Photo by Jeff Fusco Photography. Courtesy of the Association of Public Art.
As with his explosions, which draw on his love of fireworks as a child in Quanzhou, China, Cai’s lanterns reference the ones of his youth that children carried at night during the traditional Lantern Festival, which takes place annually on the fifteenth day of the Chinese lunisolar calendar.
As Cai tells it, the festival’s origin story goes like this: 1,000 years ago, the God looked down in anger at the extravagances of the people of Quanzhou celebrating the new year and vowed to burn the city in punishment. After a warning from the God’s daughter, all the households of Quanzhou lit up red lanterns and fooled the God into believing the city was already on fire.
“The lanterns have a relationship with the city’s destiny,” said Cai. The artist is interested in how his lanterns could now foster communication and good will in the City of Brotherly Love, at a time of national unrest.
It’s hard not to feel delight at the sight of this brigade of colorful lanterns. Suspended on curved rods sprouting from the tops and sides of the pedicabs are a constellation of animated objects and characters— robots, grasshoppers, tigers, planets, submarines, ladybugs, rockets, high heels, watermelons, helicopters, pandas, ice cream cones.
Cai’s favorite is the wide-eyed extraterrestrial, which he calls an “avatar” of himself. He identifies strongly with the lanterns shaped as stars, airplanes, and roosters (his animal sign in the Chinese zodiac)—reminiscent of the ones he used as a child.
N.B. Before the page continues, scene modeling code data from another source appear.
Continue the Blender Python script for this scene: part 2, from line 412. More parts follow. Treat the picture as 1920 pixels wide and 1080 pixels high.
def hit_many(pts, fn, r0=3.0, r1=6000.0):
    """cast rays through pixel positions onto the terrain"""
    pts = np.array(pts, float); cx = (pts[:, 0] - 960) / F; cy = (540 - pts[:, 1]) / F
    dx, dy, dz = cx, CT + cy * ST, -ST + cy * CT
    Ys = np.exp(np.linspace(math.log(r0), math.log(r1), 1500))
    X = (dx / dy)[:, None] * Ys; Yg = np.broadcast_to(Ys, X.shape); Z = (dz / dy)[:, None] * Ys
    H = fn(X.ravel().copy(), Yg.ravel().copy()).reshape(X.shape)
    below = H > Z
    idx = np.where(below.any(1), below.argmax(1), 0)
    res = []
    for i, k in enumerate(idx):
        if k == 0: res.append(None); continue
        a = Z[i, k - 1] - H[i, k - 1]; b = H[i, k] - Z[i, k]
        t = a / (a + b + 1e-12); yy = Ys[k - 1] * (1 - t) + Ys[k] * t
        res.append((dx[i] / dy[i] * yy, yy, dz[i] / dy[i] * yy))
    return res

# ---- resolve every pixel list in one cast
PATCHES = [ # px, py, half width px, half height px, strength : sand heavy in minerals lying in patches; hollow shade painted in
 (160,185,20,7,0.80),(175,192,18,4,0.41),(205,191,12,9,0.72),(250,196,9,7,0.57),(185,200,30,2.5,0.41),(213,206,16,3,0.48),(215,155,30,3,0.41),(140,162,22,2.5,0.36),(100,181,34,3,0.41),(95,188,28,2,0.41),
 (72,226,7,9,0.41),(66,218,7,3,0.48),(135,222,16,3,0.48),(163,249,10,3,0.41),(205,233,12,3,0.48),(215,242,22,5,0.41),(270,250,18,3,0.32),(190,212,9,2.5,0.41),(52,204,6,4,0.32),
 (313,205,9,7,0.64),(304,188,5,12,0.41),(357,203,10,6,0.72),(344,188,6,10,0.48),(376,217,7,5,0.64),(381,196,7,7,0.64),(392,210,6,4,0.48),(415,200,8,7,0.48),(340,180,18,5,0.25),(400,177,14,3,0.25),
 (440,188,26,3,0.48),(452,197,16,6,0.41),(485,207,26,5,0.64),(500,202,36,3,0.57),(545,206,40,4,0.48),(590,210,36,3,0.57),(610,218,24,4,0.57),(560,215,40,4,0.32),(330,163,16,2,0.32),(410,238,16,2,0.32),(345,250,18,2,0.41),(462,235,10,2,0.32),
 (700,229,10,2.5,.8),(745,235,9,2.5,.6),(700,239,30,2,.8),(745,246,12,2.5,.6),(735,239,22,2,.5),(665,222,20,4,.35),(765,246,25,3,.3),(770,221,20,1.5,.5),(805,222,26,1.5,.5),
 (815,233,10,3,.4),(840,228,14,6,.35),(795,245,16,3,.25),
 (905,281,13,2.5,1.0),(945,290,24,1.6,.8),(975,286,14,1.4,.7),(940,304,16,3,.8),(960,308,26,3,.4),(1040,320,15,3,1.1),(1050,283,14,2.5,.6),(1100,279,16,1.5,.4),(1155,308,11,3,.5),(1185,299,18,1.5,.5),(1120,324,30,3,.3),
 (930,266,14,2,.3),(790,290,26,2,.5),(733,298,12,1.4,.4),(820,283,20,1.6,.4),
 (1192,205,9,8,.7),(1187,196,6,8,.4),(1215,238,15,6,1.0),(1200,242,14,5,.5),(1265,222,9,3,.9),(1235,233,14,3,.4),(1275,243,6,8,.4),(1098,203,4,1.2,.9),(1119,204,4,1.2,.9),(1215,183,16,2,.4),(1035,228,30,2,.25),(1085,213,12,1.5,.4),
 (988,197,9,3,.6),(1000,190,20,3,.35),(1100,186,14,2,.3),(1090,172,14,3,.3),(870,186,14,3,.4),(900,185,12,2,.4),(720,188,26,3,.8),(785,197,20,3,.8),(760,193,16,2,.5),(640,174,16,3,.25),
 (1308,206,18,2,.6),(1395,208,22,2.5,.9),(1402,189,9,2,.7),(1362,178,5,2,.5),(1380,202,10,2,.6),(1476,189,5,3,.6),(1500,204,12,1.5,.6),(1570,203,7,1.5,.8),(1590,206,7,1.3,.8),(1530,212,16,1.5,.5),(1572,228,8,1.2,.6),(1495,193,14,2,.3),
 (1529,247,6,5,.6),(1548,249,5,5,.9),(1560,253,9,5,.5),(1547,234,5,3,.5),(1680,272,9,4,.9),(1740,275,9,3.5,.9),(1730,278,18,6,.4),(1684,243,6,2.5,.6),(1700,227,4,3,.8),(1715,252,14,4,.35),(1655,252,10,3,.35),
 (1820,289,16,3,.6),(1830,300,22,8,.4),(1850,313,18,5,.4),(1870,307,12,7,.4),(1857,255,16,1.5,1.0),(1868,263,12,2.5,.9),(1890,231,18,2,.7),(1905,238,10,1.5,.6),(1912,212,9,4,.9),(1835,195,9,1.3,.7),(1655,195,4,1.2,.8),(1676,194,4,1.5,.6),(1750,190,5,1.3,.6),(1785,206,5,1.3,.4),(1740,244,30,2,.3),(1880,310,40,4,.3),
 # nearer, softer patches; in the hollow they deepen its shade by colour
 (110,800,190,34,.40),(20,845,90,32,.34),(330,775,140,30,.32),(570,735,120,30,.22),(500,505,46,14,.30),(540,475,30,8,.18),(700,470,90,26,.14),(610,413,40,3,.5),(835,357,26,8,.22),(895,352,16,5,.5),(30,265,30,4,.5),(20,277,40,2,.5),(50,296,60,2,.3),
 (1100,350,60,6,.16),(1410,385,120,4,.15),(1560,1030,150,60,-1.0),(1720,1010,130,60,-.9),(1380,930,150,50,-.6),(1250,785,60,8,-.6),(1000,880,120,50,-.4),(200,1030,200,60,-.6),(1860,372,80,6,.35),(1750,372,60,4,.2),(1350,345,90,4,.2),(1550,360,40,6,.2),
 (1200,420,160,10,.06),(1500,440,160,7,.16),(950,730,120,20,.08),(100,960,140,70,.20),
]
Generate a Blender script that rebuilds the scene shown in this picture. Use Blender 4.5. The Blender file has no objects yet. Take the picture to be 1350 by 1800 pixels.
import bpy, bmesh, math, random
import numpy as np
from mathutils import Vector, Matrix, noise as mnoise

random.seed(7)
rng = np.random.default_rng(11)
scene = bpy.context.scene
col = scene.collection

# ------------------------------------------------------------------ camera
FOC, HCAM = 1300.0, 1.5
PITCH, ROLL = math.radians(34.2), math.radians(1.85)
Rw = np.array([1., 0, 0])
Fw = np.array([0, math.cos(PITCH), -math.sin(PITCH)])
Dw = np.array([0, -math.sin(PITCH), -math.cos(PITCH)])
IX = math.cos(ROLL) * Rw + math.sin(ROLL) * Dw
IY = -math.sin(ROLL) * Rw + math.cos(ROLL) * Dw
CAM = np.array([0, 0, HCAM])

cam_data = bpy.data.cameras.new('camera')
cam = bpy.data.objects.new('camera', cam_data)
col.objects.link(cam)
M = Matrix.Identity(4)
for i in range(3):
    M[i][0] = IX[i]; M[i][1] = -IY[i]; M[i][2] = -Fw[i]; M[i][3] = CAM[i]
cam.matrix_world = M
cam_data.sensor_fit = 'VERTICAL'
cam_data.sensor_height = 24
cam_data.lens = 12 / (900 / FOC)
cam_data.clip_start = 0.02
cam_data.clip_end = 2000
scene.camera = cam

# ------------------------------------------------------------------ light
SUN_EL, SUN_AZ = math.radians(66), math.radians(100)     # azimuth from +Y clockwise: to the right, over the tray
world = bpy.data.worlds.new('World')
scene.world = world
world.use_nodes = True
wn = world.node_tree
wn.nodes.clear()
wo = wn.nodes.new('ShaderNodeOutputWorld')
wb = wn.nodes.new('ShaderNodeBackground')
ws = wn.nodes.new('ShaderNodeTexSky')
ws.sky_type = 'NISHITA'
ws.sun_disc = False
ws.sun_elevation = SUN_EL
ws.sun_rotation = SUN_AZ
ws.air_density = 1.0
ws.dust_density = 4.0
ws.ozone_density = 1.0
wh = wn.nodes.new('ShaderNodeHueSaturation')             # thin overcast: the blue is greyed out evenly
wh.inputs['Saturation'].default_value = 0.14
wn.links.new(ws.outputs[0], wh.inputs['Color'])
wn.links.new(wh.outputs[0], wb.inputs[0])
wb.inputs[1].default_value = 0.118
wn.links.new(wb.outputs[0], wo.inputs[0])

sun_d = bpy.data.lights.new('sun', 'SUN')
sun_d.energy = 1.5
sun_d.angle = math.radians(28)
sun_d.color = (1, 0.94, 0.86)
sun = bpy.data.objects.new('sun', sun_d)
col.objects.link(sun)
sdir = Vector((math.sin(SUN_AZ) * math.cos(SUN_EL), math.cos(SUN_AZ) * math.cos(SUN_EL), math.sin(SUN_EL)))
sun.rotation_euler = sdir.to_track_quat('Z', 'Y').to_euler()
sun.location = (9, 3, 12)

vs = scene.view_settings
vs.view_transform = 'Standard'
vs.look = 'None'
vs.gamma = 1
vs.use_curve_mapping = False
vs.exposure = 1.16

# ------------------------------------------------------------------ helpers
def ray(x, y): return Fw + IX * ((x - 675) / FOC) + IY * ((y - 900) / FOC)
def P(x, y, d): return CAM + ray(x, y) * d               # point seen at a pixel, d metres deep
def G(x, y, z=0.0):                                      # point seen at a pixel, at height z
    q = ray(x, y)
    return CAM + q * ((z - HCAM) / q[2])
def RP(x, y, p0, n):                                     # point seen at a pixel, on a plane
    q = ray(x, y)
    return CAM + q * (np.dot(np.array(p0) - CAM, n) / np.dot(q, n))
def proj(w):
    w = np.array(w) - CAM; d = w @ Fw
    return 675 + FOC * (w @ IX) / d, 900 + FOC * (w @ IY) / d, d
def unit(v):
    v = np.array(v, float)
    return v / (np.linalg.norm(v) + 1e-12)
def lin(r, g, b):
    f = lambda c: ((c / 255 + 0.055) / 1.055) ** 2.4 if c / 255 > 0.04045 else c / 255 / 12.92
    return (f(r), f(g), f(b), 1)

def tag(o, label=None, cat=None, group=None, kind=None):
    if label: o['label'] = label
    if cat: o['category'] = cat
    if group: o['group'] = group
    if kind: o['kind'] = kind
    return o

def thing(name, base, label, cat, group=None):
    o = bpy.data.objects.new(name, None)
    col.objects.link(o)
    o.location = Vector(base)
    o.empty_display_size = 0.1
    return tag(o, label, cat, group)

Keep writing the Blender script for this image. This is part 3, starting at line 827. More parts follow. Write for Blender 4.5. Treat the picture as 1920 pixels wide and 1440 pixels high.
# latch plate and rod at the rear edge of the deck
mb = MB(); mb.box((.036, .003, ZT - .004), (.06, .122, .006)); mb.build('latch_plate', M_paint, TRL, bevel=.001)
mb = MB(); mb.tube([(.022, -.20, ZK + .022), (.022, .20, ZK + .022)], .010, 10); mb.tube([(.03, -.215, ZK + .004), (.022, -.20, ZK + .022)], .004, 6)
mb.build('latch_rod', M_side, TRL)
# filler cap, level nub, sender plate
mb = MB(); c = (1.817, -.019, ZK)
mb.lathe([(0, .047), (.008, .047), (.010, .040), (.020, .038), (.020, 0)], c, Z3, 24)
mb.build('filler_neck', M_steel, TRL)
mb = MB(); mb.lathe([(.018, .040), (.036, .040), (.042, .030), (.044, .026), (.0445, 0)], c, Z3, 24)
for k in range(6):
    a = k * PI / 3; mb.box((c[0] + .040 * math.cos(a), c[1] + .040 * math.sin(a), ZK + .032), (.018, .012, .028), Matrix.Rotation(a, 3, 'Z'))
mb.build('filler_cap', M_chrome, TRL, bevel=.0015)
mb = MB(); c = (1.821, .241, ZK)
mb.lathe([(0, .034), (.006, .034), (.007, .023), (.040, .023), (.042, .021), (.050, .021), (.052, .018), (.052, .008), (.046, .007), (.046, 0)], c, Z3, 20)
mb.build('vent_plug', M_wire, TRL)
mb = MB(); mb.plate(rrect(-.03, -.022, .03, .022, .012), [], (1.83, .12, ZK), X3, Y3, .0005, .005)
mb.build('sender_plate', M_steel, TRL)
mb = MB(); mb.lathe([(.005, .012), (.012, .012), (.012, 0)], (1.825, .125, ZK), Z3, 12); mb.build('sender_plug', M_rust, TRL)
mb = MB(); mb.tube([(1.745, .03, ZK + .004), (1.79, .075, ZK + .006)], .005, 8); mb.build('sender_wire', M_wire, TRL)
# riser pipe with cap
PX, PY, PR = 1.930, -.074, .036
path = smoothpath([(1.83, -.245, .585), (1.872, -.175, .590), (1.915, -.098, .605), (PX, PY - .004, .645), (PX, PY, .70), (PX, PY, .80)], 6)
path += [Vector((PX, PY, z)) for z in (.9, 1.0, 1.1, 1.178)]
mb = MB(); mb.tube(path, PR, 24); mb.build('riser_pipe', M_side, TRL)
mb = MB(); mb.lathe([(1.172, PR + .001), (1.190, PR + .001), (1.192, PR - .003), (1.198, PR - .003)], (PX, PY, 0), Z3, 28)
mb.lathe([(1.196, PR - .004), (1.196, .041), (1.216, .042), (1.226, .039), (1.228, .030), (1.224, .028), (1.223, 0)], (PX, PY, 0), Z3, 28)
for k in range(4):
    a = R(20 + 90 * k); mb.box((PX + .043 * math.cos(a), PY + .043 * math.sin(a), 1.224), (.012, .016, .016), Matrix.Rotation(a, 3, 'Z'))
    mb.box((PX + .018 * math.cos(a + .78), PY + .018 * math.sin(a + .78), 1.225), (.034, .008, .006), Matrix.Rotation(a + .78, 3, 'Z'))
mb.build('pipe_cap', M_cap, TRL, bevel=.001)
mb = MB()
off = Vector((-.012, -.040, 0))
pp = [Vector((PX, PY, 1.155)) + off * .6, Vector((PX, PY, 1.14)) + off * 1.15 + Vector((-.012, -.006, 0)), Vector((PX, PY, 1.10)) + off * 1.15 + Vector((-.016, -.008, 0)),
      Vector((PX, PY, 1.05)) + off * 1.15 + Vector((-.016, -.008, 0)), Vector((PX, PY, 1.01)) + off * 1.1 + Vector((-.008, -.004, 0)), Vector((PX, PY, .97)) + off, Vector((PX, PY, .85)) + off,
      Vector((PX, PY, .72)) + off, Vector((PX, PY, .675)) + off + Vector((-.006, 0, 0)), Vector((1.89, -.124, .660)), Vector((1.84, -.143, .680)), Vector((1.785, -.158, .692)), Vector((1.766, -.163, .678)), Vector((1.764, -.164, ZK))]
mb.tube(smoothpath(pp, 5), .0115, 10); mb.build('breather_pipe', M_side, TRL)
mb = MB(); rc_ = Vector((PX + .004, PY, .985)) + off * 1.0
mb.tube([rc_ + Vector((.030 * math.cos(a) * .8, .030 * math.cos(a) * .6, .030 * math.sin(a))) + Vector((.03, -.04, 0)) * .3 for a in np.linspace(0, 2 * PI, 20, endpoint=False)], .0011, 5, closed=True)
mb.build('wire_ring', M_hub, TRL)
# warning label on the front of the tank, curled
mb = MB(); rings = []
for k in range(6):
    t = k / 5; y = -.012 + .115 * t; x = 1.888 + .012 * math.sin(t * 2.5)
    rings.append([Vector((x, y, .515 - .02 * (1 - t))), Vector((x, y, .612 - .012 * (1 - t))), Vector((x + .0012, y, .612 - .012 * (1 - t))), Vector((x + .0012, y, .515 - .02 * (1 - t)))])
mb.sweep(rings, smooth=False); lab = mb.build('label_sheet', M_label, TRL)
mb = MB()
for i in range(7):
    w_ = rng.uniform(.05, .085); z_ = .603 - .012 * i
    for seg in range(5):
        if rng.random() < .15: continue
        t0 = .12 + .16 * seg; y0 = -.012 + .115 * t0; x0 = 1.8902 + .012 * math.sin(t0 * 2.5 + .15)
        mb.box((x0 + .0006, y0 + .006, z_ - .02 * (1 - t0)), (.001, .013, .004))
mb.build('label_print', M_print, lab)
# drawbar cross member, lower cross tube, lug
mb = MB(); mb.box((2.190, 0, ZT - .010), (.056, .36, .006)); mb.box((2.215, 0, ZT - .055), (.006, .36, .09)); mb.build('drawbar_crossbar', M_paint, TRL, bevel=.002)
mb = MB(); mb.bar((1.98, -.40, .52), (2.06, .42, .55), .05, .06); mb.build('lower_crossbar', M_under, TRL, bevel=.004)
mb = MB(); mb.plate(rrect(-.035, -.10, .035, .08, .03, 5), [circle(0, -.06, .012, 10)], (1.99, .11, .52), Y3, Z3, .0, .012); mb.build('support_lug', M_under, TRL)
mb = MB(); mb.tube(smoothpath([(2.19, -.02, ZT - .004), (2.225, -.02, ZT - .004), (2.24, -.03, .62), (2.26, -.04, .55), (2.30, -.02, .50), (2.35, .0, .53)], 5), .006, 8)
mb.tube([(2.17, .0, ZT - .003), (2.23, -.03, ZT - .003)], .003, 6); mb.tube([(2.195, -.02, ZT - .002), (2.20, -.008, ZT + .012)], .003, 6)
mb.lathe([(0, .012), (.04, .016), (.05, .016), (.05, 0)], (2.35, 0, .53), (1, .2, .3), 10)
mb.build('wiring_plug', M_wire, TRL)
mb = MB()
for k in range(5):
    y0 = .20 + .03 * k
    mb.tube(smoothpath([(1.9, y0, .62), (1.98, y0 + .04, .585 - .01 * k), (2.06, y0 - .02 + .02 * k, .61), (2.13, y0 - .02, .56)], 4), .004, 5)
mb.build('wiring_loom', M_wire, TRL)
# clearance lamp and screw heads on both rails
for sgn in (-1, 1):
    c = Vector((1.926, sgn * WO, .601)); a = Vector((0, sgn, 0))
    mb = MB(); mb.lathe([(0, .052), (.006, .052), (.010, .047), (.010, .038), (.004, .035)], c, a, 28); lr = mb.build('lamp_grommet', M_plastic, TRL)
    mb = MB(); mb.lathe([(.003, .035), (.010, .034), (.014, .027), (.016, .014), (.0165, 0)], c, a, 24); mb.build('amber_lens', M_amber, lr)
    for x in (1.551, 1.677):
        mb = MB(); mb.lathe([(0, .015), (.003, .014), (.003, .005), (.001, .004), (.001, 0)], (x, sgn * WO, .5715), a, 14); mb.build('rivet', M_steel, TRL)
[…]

The lanterns are composed of fabric with a resin coating, made by artisans in Quanzhou working from Cai’s designs, and are illuminated with battery-charged lights.
The artist likes working in multiples of nine, so he chose to make 27 pedicabs. Auspiciously, he discovered after naming the project that fireflies are Pennsylvania’s state insect, and Cai also feels an affinity with Benjamin Franklin, who the parkway commemorates. “He used a kite to see if it was possible to hit lightning,” he said of Franklin. “This is like an artist’s work.”
Photo by Jeff Fusco Photography. Courtesy of the Association of Public Art.
This fall, Cai is also opening two major exhibitions. The first, on September 13th at the Pushkin State Museum of Fine Arts in Moscow, will celebrate the 100th anniversary of the Russian Revolution. “For me, this is particularly significant because I grew up in communist China with the education of socialist realism,” said Cai, who has made gunpowder paintings that explore the subjects of history, revolution, and utopian dreams. “This is an opportunity for me to think of this anew.”
On October 25th, Cai will debut new gunpowder paintings at the Prado Museum in Madrid, made in response to the museum’s Old Masters collection, including the mystical light found in El Greco’s paintings.
While Fireflies may seem a departure from Cai’s signature work using exploded gunpowder as a means of pigmenting canvas and sky, Bach sees them as connected by the element of chance. “As in his fireworks, there’s a point at which he’s not in control and Fireflies will have a life of its own,” she said.
Indeed Cai sees himself as responsible for only one part of the piece. He has set the performance work into motion through conception, planning, and rehearsal, but his diverse crew of cyclists out on the parkway will complete it.
As the pedicabs whirled past him at that rehearsal, Cai beamed. “I haven’t grown up,” he said. “The lanterns are like the fireworks of my childhood. It’s an explosion that can never be put out.”